MORALITY: values, morals, and ethics
To me “morals, values, and ethics” as we standardly think of them are not the same and often are contradictory. Thus, unless they are justified, they are not a compilation of truth, other than one’s chosen thinking idea of reality.
I would like to offer my understanding of how I see the layout of morality, values, morals, and ethics as I see them. I see the term “morality” proper as the main moniker for a philosophic group (values, morals, and ethics) or a main heading that involves the subheadings of values, morals, and ethics. Values, morals, and ethics, in a basic observational way should be understood as falling under branches expressing different but similar thinking and behavioral persuasion. Values are the internal catalysts often motivating our thinking and behaviors.

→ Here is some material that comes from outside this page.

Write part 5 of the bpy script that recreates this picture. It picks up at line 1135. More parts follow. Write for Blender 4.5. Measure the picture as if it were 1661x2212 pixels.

Such as, a value of all human life, would tend to motivate you to not wantonly end human lives. Just as a lack of value for all human life, may tend to motivate you to not have an issue with the wanton ending of human lives. Morals, to me, are the personal persuasion that you value, such as having a desire for truthfulness. Then we have ethics, and we know this is a different branch of the morality tree, as there are business ethics/professional ethics but not really business morals or professional morals, other than one’s self-chosen persuasion, which may be adopted from business ethics/professional ethics. Ethics are, as I have expressed, our social universal prescriptions/persuasions of public morality, whereas morals to me are personal morality. Therefore, we can hold others to universal ethics standards (public morality) and not our moral proclivities that are not universal on others, as morals are for us (personal morality).